§ To do
Without the pictures, write out all the lines below exactly as they appear.

§ Data provided

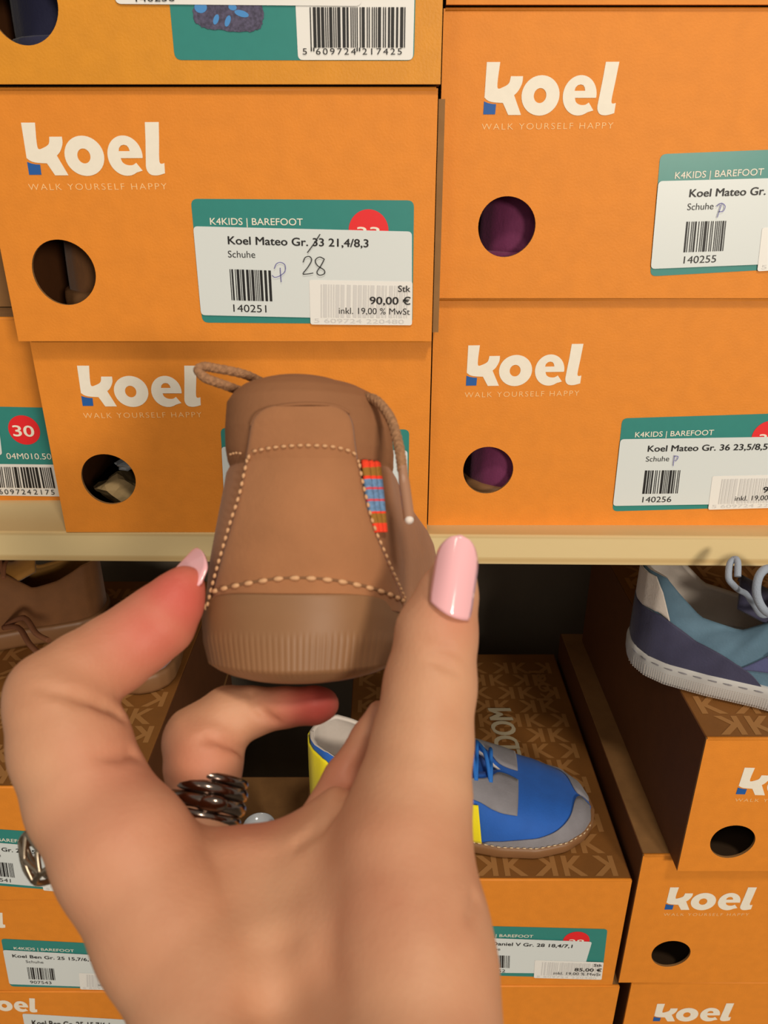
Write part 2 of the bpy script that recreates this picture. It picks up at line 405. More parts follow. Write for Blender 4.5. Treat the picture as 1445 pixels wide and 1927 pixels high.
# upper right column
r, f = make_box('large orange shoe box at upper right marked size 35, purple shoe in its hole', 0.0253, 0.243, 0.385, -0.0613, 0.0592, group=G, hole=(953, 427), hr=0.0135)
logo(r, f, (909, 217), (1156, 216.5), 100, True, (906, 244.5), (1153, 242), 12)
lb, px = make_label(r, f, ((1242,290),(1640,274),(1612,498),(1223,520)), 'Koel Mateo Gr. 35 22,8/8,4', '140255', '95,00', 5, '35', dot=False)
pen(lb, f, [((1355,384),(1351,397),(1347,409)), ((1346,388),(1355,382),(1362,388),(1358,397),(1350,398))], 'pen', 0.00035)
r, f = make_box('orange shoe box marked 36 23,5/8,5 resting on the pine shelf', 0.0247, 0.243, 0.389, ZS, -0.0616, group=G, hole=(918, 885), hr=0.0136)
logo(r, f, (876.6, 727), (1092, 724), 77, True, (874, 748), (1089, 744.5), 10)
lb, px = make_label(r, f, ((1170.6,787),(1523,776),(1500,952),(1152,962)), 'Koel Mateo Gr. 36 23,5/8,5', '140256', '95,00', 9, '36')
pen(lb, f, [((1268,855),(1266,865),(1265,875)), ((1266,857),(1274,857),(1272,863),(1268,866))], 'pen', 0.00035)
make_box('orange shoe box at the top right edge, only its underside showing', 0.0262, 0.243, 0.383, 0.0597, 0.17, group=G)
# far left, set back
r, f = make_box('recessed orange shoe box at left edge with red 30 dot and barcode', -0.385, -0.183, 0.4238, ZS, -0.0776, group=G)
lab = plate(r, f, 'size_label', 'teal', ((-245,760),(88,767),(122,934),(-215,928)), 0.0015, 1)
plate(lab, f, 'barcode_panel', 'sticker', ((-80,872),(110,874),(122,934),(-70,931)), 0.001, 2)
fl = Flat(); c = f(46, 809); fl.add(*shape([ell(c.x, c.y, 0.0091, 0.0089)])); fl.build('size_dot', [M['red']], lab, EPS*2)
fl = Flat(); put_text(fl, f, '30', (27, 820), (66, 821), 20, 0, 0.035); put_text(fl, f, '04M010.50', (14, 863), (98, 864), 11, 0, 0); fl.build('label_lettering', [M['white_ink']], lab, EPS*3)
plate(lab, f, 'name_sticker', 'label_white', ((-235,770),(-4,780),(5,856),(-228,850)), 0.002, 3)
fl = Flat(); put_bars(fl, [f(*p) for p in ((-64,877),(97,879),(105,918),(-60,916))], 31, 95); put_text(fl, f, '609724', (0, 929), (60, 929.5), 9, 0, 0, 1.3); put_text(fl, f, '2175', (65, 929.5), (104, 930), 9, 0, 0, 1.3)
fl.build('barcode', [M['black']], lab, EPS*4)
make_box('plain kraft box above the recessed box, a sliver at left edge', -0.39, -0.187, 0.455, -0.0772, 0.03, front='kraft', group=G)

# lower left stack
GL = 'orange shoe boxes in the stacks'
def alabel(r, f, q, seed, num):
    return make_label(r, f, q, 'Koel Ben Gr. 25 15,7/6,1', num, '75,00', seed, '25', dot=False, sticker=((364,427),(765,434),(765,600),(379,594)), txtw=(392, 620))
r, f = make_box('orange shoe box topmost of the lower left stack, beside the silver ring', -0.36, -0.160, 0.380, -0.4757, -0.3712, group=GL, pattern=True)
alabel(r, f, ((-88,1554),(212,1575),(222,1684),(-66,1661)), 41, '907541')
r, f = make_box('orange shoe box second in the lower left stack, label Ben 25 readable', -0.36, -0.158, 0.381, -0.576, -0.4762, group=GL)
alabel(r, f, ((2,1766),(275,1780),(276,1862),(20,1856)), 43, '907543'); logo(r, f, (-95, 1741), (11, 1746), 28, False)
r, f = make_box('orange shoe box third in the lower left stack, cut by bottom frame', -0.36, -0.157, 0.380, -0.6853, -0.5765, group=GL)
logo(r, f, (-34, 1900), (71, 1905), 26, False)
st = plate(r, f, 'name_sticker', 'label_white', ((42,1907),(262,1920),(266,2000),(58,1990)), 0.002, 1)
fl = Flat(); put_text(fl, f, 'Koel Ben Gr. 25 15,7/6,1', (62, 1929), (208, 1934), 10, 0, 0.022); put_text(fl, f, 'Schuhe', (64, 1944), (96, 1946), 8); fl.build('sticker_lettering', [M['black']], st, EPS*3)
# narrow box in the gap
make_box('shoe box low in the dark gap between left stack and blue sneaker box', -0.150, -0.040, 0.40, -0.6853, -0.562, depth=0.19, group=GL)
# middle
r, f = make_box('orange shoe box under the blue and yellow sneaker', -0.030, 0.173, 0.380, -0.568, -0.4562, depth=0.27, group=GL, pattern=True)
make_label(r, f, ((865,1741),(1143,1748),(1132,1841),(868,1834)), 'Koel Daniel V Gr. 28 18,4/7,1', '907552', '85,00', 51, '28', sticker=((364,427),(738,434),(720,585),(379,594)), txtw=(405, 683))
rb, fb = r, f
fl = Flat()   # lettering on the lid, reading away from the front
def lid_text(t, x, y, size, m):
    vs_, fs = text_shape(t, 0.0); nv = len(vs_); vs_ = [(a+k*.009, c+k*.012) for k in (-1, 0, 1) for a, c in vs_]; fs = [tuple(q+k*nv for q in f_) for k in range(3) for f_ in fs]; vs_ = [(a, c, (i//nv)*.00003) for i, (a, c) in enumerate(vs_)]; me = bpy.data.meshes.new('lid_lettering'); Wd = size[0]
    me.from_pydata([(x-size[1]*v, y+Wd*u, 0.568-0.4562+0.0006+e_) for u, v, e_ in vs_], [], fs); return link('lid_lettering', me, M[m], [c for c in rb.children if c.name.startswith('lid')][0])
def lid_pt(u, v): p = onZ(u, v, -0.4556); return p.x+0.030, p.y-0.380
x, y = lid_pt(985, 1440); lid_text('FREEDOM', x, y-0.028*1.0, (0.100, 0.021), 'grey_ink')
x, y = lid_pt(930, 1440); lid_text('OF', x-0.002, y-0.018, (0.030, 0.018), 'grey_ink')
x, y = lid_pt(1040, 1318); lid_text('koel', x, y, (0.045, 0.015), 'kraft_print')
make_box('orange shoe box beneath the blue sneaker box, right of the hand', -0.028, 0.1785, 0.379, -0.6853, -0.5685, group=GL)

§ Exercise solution
Write part 2 of the bpy script that recreates this picture. It picks up at line 405. More parts follow. Write for Blender 4.5. Treat the picture as 1445 pixels wide and 1927 pixels high.
# upper right column
r, f = make_box('large orange shoe box at upper right marked size 35, purple shoe in its hole', 0.0253, 0.243, 0.385, -0.0613, 0.0592, group=G, hole=(953, 427), hr=0.0135)
logo(r, f, (909, 217), (1156, 216.5), 100, True, (906, 244.5), (1153, 242), 12)
lb, px = make_label(r, f, ((1242,290),(1640,274),(1612,498),(1223,520)), 'Koel Mateo Gr. 35 22,8/8,4', '140255', '95,00', 5, '35', dot=False)
pen(lb, f, [((1355,384),(1351,397),(1347,409)), ((1346,388),(1355,382),(1362,388),(1358,397),(1350,398))], 'pen', 0.00035)
r, f = make_box('orange shoe box marked 36 23,5/8,5 resting on the pine shelf', 0.0247, 0.243, 0.389, ZS, -0.0616, group=G, hole=(918, 885), hr=0.0136)
logo(r, f, (876.6, 727), (1092, 724), 77, True, (874, 748), (1089, 744.5), 10)
lb, px = make_label(r, f, ((1170.6,787),(1523,776),(1500,952),(1152,962)), 'Koel Mateo Gr. 36 23,5/8,5', '140256', '95,00', 9, '36')
pen(lb, f, [((1268,855),(1266,865),(1265,875)), ((1266,857),(1274,857),(1272,863),(1268,866))], 'pen', 0.00035)
make_box('orange shoe box at the top right edge, only its underside showing', 0.0262, 0.243, 0.383, 0.0597, 0.17, group=G)
# far left, set back
r, f = make_box('recessed orange shoe box at left edge with red 30 dot and barcode', -0.385, -0.183, 0.4238, ZS, -0.0776, group=G)
lab = plate(r, f, 'size_label', 'teal', ((-245,760),(88,767),(122,934),(-215,928)), 0.0015, 1)
plate(lab, f, 'barcode_panel', 'sticker', ((-80,872),(110,874),(122,934),(-70,931)), 0.001, 2)
fl = Flat(); c = f(46, 809); fl.add(*shape([ell(c.x, c.y, 0.0091, 0.0089)])); fl.build('size_dot', [M['red']], lab, EPS*2)
fl = Flat(); put_text(fl, f, '30', (27, 820), (66, 821), 20, 0, 0.035); put_text(fl, f, '04M010.50', (14, 863), (98, 864), 11, 0, 0); fl.build('label_lettering', [M['white_ink']], lab, EPS*3)
plate(lab, f, 'name_sticker', 'label_white', ((-235,770),(-4,780),(5,856),(-228,850)), 0.002, 3)
fl = Flat(); put_bars(fl, [f(*p) for p in ((-64,877),(97,879),(105,918),(-60,916))], 31, 95); put_text(fl, f, '609724', (0, 929), (60, 929.5), 9, 0, 0, 1.3); put_text(fl, f, '2175', (65, 929.5), (104, 930), 9, 0, 0, 1.3)
fl.build('barcode', [M['black']], lab, EPS*4)
make_box('plain kraft box above the recessed box, a sliver at left edge', -0.39, -0.187, 0.455, -0.0772, 0.03, front='kraft', group=G)

# lower left stack
GL = 'orange shoe boxes in the stacks'
def alabel(r, f, q, seed, num):
    return make_label(r, f, q, 'Koel Ben Gr. 25 15,7/6,1', num, '75,00', seed, '25', dot=False, sticker=((364,427),(765,434),(765,600),(379,594)), txtw=(392, 620))
r, f = make_box('orange shoe box topmost of the lower left stack, beside the silver ring', -0.36, -0.160, 0.380, -0.4757, -0.3712, group=GL, pattern=True)
alabel(r, f, ((-88,1554),(212,1575),(222,1684),(-66,1661)), 41, '907541')
r, f = make_box('orange shoe box second in the lower left stack, label Ben 25 readable', -0.36, -0.158, 0.381, -0.576, -0.4762, group=GL)
alabel(r, f, ((2,1766),(275,1780),(276,1862),(20,1856)), 43, '907543'); logo(r, f, (-95, 1741), (11, 1746), 28, False)
r, f = make_box('orange shoe box third in the lower left stack, cut by bottom frame', -0.36, -0.157, 0.380, -0.6853, -0.5765, group=GL)
logo(r, f, (-34, 1900), (71, 1905), 26, False)
st = plate(r, f, 'name_sticker', 'label_white', ((42,1907),(262,1920),(266,2000),(58,1990)), 0.002, 1)
fl = Flat(); put_text(fl, f, 'Koel Ben Gr. 25 15,7/6,1', (62, 1929), (208, 1934), 10, 0, 0.022); put_text(fl, f, 'Schuhe', (64, 1944), (96, 1946), 8); fl.build('sticker_lettering', [M['black']], st, EPS*3)
# narrow box in the gap
make_box('shoe box low in the dark gap between left stack and blue sneaker box', -0.150, -0.040, 0.40, -0.6853, -0.562, depth=0.19, group=GL)
# middle
r, f = make_box('orange shoe box under the blue and yellow sneaker', -0.030, 0.173, 0.380, -0.568, -0.4562, depth=0.27, group=GL, pattern=True)
make_label(r, f, ((865,1741),(1143,1748),(1132,1841),(868,1834)), 'Koel Daniel V Gr. 28 18,4/7,1', '907552', '85,00', 51, '28', sticker=((364,427),(738,434),(720,585),(379,594)), txtw=(405, 683))
rb, fb = r, f
fl = Flat()   # lettering on the lid, reading away from the front
def lid_text(t, x, y, size, m):
    vs_, fs = text_shape(t, 0.0); nv = len(vs_); vs_ = [(a+k*.009, c+k*.012) for k in (-1, 0, 1) for a, c in vs_]; fs = [tuple(q+k*nv for q in f_) for k in range(3) for f_ in fs]; vs_ = [(a, c, (i//nv)*.00003) for i, (a, c) in enumerate(vs_)]; me = bpy.data.meshes.new('lid_lettering'); Wd = size[0]
    me.from_pydata([(x-size[1]*v, y+Wd*u, 0.568-0.4562+0.0006+e_) for u, v, e_ in vs_], [], fs); return link('lid_lettering', me, M[m], [c for c in rb.children if c.name.startswith('lid')][0])
def lid_pt(u, v): p = onZ(u, v, -0.4556); return p.x+0.030, p.y-0.380
x, y = lid_pt(985, 1440); lid_text('FREEDOM', x, y-0.028*1.0, (0.100, 0.021), 'grey_ink')
x, y = lid_pt(930, 1440); lid_text('OF', x-0.002, y-0.018, (0.030, 0.018), 'grey_ink')
x, y = lid_pt(1040, 1318); lid_text('koel', x, y, (0.045, 0.015), 'kraft_print')
make_box('orange shoe box beneath the blue sneaker box, right of the hand', -0.028, 0.1785, 0.379, -0.6853, -0.5685, group=GL)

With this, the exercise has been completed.